Why The US Supreme Court Can’t Be Trusted Left Alone

SCOTUS Anti–Federal Citizenship Drift Chain

Year Case What SCOTUS Did Fed Citz Argument
1873 The Slaughter-House Cases Narrowed the 14th Amendment’s Privileges or Immunities Clause, limiting it mostly to rights of national citizenship rather than broad civil rights protection. First major judicial “choking” of 14th Amendment federal citizenship power.
1876 United States v. Cruikshank Limited federal power to punish private racial violence after the Colfax Massacre; said the 14th Amendment restrains states, not private actors. Left Fed Citz dependent on hostile local/state systems for protection.
1876 United States v. Reese Narrowed federal voting-rights enforcement under the 15th Amendment; held the 15th did not itself grant suffrage, only barred racial discrimination in voting. Weakened federal protection of Black voting power soon after Reconstruction.
1883 United States v. Harris Struck down federal anti-Klan enforcement against private conspiracies; held the 14th Amendment only authorized action against state conduct. Further stripped federal defense against organized racial terror.
1883 The Civil Rights Cases Struck down the Civil Rights Act of 1875; held Congress could not ban private discrimination in public accommodations under the 13th/14th Amendments. Removed national protection in hotels, theaters, railroads, public life.
1896 Plessy v. Ferguson Upheld state-enforced segregation under “separate but equal.” Constitutionalized Jim Crow against the very people Reconstruction was meant to protect.
1898 Williams v. Mississippi Upheld Mississippi voting rules such as literacy tests and poll-tax structures because they were facially race-neutral. Allowed “legal-looking” tools to destroy Black voting power.
1906 Hodges v. United States Reversed convictions of white men who intimidated Black workers; narrowly read the 13th Amendment and left remedy to state courts. Denied federal protection against economic racial coercion tied to slavery’s badges and incidents.

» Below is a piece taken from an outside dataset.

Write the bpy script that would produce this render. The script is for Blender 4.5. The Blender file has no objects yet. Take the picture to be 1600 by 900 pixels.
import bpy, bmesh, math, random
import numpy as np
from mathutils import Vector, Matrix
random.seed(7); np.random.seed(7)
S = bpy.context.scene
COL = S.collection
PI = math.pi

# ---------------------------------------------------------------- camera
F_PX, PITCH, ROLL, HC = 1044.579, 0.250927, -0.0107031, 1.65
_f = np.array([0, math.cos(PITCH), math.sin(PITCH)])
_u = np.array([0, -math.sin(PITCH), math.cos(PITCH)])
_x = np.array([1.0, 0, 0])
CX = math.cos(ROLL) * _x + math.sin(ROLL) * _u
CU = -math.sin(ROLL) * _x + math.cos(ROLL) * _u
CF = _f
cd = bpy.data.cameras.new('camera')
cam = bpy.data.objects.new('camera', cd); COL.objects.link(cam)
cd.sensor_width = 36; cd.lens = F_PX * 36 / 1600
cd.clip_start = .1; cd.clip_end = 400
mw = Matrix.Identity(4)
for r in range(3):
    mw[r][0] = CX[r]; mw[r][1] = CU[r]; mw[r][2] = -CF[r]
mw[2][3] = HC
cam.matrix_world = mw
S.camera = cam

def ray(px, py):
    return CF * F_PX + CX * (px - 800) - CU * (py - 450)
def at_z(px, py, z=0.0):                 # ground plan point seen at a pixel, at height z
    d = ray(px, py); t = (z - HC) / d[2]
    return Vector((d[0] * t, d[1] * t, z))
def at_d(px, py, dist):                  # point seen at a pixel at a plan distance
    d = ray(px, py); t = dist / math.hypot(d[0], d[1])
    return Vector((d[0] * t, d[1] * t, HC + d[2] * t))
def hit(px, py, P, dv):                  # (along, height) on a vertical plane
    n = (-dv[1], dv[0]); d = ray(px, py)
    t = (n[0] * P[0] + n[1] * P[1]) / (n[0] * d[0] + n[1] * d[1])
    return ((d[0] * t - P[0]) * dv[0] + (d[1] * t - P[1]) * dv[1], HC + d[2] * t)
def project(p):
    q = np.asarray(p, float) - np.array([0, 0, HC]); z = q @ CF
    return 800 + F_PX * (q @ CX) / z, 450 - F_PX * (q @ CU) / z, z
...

From Slaughter-House forward, SCOTUS repeatedly narrowed the Reconstruction Amendments and weakened Congress’s power to protect the very people federal citizenship was created to secure. The pattern was not one single blow, but a chain: first the Court weakened the meaning of federal citizenship, then weakened federal protection from violence, then weakened voting protection, then weakened public-accommodation protection, then approved segregation, then allowed “race-neutral” tricks to gut Black political power.

In street terms:

The Court did not always openly deny Fed Citz.
It often did something more dangerous:
it kept the words of citizenship while draining the power out of them.